C'est ainsi que les règles de la propriété fonctionnent et nous avons tous accepté cela. Le commerce, les marchés, la concurrence, la pénurie, les guerres, la pauvreté et le reste, tout cela découle de ce seul principe. C'est un principe sacré. C'est encore plus ancien et sacré que la Bible ou le Coran. C'est même plus sacré que la vie elle-même. Ou du moins, c'est ce que l'on nous a enseigné. Idéologie. Et en raison de cette idéologie, nous croyons qu'il est normal que les riches doivent être riches et donc que les pauvres n'ont qu'à être pauvres. Et ainsi le jeu continue.

Ce que vous devez faire, c'est vous demander pourquoi vous jouez à ce jeu de la propriété privée et qu'est-ce que vous y gagnez réellement. Bien sûr, vous pouvez posséder une certaine propriété. C’est le cas de la plupart d’entre nous.

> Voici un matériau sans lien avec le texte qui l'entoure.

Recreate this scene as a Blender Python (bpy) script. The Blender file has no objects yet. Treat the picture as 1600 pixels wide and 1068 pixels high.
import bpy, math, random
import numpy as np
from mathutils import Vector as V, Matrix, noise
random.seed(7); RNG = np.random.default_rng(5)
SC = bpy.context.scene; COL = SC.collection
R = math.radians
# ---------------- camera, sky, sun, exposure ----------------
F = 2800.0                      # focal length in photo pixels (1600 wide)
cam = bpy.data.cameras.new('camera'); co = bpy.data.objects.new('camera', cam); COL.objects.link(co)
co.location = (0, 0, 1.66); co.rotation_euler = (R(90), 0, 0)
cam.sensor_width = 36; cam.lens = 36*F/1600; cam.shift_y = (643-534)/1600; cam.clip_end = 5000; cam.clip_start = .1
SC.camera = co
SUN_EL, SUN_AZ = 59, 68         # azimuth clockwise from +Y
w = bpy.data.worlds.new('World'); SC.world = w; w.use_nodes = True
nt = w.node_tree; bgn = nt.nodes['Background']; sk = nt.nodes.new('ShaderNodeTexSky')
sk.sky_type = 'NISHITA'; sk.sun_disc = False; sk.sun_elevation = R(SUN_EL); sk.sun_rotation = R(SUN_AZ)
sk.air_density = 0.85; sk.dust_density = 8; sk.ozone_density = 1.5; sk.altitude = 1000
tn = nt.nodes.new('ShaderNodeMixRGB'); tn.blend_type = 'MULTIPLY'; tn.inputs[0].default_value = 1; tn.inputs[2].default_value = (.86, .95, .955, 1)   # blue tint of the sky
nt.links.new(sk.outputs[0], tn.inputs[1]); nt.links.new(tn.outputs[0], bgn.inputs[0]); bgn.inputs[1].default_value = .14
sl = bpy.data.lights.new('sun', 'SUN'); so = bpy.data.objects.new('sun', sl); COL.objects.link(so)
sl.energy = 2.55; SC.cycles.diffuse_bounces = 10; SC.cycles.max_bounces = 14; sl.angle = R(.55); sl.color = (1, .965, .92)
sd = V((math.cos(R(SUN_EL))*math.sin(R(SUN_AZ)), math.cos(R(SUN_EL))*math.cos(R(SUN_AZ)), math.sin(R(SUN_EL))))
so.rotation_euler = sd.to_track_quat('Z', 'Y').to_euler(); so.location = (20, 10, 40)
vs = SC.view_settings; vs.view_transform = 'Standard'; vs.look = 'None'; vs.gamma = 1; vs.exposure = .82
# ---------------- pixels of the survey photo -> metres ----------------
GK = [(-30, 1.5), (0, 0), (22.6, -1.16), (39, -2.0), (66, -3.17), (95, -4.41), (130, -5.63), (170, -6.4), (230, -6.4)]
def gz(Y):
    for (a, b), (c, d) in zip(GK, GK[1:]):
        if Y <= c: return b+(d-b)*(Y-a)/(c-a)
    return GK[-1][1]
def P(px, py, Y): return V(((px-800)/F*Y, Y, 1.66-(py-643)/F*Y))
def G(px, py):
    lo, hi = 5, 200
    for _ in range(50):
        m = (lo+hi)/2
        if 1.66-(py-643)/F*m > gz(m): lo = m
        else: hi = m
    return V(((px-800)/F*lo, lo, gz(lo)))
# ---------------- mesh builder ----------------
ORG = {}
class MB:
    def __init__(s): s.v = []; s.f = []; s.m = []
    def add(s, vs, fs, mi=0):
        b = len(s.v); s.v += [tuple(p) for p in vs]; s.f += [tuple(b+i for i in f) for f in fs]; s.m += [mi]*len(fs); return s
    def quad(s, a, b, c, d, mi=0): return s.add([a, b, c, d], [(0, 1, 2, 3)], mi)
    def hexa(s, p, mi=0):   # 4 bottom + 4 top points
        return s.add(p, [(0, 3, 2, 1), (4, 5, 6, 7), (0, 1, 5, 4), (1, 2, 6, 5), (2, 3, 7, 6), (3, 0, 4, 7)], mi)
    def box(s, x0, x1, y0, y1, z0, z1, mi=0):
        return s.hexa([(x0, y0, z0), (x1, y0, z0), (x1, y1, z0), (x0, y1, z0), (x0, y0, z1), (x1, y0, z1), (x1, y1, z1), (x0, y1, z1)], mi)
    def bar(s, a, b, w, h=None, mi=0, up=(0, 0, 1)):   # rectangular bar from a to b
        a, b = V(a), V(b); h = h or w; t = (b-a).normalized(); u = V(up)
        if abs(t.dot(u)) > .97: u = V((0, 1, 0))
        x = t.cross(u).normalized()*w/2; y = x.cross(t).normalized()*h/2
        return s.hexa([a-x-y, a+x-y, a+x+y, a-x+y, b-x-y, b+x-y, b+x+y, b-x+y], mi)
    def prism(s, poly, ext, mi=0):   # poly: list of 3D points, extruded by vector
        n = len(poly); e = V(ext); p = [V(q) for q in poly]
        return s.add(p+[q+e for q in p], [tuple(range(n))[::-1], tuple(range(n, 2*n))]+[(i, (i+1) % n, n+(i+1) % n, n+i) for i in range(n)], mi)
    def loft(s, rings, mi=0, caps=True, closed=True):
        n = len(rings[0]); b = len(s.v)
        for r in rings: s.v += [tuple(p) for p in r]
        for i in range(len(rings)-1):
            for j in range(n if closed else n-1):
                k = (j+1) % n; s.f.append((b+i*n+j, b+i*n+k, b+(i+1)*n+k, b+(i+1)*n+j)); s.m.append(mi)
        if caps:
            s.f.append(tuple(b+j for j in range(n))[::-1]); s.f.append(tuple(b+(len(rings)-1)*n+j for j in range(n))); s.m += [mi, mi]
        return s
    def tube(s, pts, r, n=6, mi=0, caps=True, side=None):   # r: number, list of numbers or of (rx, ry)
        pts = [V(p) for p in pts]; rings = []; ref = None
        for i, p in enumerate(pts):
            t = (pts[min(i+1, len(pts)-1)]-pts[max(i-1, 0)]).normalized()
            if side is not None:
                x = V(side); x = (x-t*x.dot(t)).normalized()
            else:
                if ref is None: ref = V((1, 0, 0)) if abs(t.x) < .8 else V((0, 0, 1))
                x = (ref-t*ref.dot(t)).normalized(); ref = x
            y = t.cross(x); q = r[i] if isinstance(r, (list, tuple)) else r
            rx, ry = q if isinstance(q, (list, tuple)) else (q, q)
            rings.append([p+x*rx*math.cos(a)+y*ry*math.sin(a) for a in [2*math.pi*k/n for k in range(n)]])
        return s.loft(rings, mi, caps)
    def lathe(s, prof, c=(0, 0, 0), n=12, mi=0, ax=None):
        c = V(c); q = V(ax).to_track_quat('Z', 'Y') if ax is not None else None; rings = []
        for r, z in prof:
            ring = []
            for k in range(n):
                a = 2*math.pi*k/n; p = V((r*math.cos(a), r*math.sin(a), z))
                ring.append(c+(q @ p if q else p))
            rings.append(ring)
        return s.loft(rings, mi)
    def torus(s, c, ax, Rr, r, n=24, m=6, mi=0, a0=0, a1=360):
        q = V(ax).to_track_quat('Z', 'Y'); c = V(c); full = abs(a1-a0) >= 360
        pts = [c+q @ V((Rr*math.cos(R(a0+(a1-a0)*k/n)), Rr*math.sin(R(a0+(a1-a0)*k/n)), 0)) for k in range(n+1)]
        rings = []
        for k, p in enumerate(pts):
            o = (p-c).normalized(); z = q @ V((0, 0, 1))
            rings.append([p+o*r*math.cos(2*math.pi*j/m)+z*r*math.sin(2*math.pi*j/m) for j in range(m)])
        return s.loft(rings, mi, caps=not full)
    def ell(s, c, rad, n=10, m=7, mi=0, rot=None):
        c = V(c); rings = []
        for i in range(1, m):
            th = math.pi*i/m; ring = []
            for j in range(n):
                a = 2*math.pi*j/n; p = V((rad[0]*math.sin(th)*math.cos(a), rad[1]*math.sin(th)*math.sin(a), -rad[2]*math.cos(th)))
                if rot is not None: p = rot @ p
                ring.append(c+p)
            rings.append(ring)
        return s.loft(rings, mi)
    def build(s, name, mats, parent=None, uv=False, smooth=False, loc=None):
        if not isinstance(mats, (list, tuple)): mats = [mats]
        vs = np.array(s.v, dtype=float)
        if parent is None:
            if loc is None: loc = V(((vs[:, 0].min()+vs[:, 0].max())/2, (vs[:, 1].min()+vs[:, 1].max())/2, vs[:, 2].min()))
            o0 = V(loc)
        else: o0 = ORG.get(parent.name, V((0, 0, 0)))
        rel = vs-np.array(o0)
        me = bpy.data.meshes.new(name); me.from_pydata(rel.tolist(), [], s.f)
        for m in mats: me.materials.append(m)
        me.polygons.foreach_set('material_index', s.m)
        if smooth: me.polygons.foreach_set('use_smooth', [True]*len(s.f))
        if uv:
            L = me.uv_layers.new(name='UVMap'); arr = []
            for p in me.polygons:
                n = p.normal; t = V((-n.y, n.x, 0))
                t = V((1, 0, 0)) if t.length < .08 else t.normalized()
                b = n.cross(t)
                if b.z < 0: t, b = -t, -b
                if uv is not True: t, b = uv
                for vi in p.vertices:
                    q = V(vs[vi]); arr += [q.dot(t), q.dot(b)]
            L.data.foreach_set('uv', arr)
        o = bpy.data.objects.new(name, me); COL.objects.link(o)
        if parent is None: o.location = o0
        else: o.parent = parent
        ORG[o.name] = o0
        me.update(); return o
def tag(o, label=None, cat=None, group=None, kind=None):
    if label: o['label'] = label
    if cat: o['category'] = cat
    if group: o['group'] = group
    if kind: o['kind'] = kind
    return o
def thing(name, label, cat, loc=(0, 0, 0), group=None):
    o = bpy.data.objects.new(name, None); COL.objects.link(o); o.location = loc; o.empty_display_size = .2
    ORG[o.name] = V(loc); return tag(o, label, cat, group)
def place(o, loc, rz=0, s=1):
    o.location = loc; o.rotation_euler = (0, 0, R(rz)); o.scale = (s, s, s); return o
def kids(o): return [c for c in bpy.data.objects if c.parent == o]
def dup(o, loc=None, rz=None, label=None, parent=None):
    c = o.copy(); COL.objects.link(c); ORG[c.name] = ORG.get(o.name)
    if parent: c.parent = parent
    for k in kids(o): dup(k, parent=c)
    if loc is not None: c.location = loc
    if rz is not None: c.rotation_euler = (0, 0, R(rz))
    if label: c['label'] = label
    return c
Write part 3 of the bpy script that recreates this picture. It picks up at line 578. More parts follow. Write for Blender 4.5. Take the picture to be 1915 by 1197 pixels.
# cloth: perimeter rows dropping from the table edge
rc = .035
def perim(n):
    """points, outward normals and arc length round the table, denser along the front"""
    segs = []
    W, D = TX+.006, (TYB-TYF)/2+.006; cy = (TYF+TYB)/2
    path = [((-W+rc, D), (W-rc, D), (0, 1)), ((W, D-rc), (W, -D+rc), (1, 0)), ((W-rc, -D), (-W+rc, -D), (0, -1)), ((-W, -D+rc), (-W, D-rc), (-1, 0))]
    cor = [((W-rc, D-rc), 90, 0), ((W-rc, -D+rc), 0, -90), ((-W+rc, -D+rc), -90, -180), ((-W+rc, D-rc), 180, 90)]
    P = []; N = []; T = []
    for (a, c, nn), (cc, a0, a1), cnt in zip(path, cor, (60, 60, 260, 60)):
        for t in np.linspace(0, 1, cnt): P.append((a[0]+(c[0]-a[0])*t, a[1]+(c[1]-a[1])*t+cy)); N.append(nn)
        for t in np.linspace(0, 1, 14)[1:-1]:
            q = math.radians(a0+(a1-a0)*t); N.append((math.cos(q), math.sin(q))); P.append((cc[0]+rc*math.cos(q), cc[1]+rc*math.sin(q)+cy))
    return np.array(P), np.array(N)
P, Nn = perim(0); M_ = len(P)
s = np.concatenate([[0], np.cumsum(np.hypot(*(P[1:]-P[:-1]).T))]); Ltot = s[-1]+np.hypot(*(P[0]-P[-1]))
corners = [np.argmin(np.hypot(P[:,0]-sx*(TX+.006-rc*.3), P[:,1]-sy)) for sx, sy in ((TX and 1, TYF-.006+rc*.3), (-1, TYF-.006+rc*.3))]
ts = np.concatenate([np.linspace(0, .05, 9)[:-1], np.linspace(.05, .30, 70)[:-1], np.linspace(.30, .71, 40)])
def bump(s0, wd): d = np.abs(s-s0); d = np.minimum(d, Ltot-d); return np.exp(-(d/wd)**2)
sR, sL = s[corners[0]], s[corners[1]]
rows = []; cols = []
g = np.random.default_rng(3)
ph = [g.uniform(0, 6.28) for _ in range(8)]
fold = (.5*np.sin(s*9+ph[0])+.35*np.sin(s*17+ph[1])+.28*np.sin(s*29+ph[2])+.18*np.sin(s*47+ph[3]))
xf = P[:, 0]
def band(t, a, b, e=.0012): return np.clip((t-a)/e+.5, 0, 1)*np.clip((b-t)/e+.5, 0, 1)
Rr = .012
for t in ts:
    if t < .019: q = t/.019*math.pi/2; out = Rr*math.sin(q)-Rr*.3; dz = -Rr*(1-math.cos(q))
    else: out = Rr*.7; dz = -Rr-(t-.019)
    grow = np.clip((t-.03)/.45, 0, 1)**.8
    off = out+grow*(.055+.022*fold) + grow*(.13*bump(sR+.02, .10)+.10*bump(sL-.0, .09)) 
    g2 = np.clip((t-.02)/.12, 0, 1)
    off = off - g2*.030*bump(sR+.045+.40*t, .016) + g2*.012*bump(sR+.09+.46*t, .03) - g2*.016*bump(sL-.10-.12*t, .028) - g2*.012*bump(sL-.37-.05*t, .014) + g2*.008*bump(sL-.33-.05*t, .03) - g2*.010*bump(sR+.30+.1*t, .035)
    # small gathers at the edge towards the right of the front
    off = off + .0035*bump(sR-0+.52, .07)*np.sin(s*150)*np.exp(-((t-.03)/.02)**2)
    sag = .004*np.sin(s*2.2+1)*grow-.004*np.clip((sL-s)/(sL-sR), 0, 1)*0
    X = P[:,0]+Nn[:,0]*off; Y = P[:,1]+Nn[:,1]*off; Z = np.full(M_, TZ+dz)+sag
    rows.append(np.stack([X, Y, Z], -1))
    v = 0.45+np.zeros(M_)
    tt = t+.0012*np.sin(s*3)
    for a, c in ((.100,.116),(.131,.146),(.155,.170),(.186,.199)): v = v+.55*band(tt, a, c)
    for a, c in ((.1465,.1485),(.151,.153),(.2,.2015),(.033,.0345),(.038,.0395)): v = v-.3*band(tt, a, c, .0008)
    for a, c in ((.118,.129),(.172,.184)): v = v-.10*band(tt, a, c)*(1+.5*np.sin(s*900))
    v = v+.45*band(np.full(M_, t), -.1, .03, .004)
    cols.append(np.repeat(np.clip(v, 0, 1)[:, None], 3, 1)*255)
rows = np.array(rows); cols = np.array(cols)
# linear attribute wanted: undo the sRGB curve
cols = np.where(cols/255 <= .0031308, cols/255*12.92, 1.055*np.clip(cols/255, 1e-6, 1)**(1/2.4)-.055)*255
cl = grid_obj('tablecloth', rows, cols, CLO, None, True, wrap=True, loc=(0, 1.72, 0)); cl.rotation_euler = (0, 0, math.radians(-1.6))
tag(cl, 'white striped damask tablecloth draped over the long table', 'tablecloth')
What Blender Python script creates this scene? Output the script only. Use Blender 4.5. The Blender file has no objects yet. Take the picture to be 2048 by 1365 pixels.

Vous pouvez même posséder votre propre maison et votre propre voiture, bien que vous les avez probablement eues toutes les deux par crédit et vous les rembourserez toute votre vie.

Maintenant, demandez-vous quelle sécurité vous avez réellement. Vous devez travailler et vous pourriez perdre votre emploi. Vous vivez sur une planète qui se réchauffe tandis que la pollution augmente sans cesse et que les politiciens font des promesses vides de sens. Ce jeu auquel nous jouons ne durera pas toujours. Quand les forêts auront finalement disparu et que les calottes glaciaires auront finalement fondu, il sera peut-être trop tard pour remettre en question les règles du Monopoly de la mort. Il pourrait n'y avoir plus de propriété qui vaille la peine d’être possédée.

Certains disent que le capitalisme est la fin de l'histoire. En fait, le capitalisme pourrait bien être notre fin à tous.